I've been at this wildlife photography gig for thirty years and even with that, each and every day I learn something new about my craft (which joyfully means I don't know everything). This is key if you don't want to fall victim to the Darwin Theory of Photography, "evolve or perish." To get to the point where I could get skunked on the hillside, thirty years had been put into the craft. Practice wasn't needed to get skunked, but rather to learn that being skunked is part of the craft. The learned craft is what you fall back on when you do succeed and the chicks are there and for a moment Mother Nature let's you peek inside her very mysterious world.

It's really quite simple, this mastering of photography. There's only one unspoken secret in this quest. It takes time! You've gotta put in your time and learn from your mistakes as much as your successes and always, always look for the silver lining. There are days you're going to walk those three miles up and down hills only to get skunked. There are going to be those days when you fall out of bed and the image smacks you right in the face. In between is an incredible journey that if you only take a deep breath, smell the roses and every other bad clich© about enjoying life, time will make your photography as meaningful and as powerful as you want it to be.

Two years ago, every time I came up to a landscape photo opp, my mind would race and inside the word HELP would be screamed. "Where's the subject, how do I compose it, folks are watching me for inspiration and the best I can do right now is a joke." HELP! Then, just as it was for me and flash twenty years ago, the switch was turned on so for the last couple of years, making the decent to spectacular landscape photo requires no real thought on my part other than how I want to finish it in post.
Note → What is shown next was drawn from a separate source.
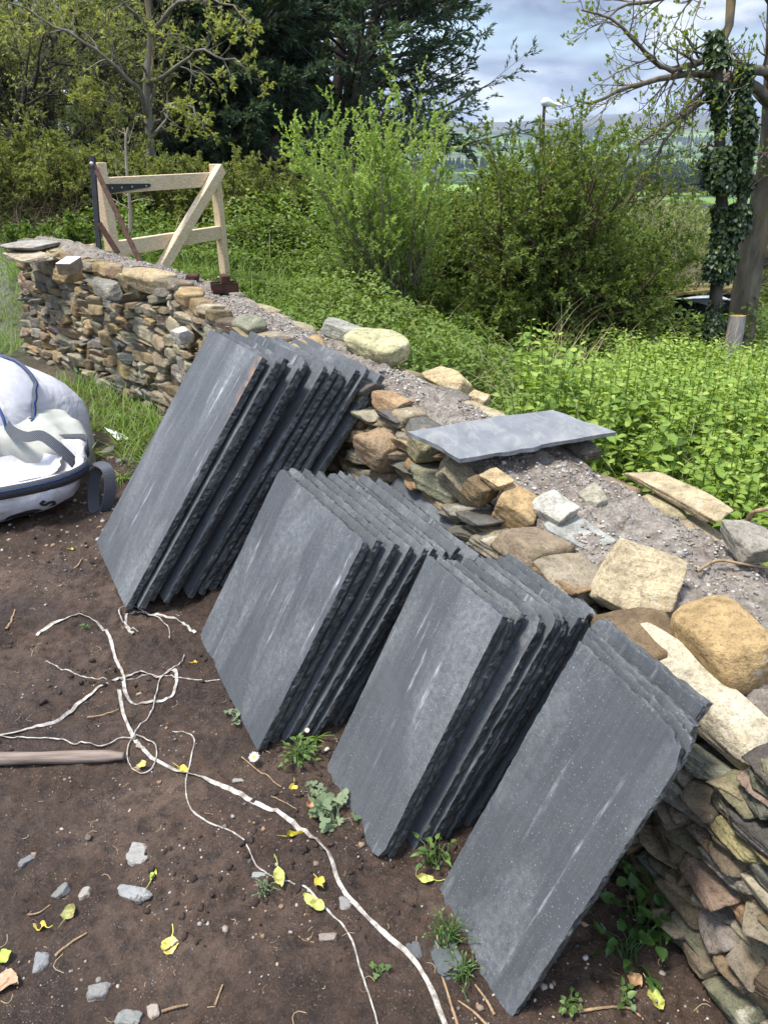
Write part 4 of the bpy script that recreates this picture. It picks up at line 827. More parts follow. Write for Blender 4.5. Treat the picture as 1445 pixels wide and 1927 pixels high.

All the pieces of the puzzle have fallen into place. They just happen, life's experiences have finally taken over.

This, my friends is what's waiting for you and your photography! I know this for a fact. Playing is the heartbeat of passion. If your passion is photography, any kind of photography, play until you're exhausted because with time, and time is the most important ingredient (not f/stop or Photoshop plug-in), you WILL experience the same joys, same rewards, same quality images that get me up at 02:20 and walk three miles only to be skunked. The same love that you'll get up again the next day at the same time to walk the same distance to see if this day, you'll win. Great photography is a lifetime in the making!